The campaign’s stars, which also number Olympic gold medalist Nicola Adams and ‘nurse of the year’ Helen Allen, have been chosen for their “strong sense of personal style” and “inspirational achievements”.

Ads will feature combinations of the women in various “quintessentially” British locations such as London’s Tower Bridge and the British countryside wearing clothes from the range.

The launch of the range is seen as pivotal in the retailer’s attempt to return its clothing business to growth. Last month, it posted an eighth consecutive quarterly fall in sales of general merchandise, which includes clothing and homeware receipts. 

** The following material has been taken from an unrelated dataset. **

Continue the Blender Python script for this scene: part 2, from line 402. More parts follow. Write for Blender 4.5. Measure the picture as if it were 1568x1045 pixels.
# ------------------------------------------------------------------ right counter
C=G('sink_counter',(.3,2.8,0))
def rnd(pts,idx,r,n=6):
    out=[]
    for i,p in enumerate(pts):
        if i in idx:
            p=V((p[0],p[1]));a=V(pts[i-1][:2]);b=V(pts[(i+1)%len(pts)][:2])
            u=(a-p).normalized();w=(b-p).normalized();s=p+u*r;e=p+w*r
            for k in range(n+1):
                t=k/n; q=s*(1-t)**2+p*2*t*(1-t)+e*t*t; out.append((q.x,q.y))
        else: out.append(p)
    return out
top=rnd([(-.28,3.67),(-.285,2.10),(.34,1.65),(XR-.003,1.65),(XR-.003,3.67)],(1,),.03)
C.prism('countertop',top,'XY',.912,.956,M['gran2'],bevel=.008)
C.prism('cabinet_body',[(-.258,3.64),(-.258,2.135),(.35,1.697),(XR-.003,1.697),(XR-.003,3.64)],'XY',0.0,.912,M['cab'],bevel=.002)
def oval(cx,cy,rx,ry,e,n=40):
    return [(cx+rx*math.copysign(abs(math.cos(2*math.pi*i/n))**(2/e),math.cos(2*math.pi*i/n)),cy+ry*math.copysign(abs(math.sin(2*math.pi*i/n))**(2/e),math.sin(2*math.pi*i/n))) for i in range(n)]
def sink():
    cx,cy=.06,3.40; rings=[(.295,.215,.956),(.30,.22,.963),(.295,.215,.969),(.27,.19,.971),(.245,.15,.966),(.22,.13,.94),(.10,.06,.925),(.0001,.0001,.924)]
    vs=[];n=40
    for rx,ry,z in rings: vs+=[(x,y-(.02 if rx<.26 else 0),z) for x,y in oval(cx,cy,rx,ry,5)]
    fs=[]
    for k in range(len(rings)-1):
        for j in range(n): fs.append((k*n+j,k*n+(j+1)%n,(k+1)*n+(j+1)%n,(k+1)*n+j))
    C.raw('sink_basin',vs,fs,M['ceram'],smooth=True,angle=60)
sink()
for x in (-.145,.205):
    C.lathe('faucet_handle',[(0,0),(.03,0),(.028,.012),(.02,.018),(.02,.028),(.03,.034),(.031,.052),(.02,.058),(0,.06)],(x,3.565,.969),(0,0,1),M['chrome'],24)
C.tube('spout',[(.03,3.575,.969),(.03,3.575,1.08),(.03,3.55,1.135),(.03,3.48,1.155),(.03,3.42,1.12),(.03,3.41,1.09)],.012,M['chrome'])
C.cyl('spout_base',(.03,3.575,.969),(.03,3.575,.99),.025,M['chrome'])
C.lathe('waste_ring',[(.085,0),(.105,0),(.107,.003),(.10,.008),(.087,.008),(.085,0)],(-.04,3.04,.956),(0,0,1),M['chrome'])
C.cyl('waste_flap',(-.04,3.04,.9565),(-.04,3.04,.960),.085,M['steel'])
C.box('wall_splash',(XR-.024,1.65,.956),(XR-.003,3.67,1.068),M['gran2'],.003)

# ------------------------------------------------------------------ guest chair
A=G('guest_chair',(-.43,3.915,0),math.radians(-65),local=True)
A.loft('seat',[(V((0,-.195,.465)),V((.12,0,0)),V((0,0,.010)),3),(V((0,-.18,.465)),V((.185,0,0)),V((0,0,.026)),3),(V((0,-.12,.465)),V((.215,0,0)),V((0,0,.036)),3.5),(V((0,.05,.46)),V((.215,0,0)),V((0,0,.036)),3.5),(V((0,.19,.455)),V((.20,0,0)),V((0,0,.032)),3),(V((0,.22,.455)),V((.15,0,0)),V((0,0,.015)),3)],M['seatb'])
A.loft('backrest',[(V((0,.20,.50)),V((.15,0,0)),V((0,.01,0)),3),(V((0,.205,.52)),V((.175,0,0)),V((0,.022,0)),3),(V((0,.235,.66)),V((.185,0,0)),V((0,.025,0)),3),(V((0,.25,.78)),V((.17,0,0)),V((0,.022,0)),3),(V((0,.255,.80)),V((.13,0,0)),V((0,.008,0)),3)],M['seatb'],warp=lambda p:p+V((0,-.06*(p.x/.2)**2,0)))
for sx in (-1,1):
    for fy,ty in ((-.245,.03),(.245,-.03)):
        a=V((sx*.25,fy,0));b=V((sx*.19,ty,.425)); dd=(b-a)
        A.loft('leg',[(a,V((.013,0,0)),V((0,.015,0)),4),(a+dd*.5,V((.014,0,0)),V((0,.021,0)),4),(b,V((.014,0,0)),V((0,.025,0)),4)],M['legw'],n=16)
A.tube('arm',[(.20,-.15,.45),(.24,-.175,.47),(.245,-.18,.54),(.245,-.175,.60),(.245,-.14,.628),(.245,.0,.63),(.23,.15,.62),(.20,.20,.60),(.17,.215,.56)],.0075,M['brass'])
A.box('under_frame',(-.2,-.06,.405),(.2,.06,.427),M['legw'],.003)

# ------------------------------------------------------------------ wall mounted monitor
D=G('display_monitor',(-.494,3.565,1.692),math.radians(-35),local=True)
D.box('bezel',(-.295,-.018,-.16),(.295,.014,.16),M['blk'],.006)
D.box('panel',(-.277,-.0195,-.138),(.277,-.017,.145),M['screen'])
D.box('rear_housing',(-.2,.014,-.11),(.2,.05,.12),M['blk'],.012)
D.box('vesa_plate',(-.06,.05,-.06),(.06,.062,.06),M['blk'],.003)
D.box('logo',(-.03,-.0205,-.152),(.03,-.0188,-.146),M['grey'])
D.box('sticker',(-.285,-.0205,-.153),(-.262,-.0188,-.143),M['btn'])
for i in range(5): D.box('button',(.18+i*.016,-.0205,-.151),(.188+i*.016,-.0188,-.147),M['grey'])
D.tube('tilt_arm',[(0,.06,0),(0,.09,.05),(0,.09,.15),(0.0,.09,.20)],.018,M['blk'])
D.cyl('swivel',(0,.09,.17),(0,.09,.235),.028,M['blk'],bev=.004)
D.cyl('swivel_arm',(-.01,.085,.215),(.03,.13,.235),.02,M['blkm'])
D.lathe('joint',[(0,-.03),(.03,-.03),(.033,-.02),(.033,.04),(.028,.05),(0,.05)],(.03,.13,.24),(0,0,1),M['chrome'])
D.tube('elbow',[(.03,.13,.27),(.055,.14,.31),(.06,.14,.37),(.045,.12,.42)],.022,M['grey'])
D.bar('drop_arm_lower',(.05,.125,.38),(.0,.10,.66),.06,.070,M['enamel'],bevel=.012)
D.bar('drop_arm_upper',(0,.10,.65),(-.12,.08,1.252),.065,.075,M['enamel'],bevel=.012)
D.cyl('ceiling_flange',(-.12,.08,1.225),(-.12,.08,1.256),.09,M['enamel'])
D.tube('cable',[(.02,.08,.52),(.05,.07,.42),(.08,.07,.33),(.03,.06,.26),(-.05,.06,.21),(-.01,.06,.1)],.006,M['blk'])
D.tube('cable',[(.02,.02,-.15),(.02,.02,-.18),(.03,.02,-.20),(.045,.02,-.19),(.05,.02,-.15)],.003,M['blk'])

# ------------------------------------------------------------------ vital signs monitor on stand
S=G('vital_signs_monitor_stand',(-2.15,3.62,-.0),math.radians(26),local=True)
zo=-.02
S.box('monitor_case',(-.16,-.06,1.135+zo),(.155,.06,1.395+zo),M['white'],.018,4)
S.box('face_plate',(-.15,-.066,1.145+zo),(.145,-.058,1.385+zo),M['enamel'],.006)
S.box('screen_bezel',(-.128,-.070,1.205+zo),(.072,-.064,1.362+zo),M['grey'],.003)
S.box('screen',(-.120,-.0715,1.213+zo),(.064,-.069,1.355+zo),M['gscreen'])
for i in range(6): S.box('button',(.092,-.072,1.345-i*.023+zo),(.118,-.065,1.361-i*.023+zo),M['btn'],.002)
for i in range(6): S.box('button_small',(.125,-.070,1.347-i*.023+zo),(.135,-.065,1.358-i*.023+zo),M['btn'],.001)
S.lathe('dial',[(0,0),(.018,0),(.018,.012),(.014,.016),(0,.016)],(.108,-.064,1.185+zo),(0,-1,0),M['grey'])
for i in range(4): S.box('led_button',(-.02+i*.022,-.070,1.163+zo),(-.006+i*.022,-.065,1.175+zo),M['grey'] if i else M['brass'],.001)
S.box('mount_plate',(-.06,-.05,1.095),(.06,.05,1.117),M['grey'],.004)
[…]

Patrick Bousquet-Chavanne, Marks and Spencer’s recently installed executive director of marketing and business development, says the collection and decision to draft in Leibovitz to shoot the campaign is an attempt to reassert the retailer’s style credentials.

 “We wanted this campaign to signal a new and confident tone of voice to introduce Autumn. Annie was the perfect choice to shoot a campaign of this magnitude. Her unmistakable, signature style, with its truly dramatic aesthetic was exactly what we needed to communicate the essence of the campaign and of the new M&S. Annie’s photography has become synonymous with defining key moments in the history of brands over the years and, as such, we feel that this campaign is the ideal way to illustrate M&S’ move into a new era,” he adds. 

The print, online and outdoor campaign, created by RKCR/Y&R , launches 3 September. The use of celebrities to push its Autumn Winter collection marks a change in strategy from last year when it opted to use women of all ages and sizes.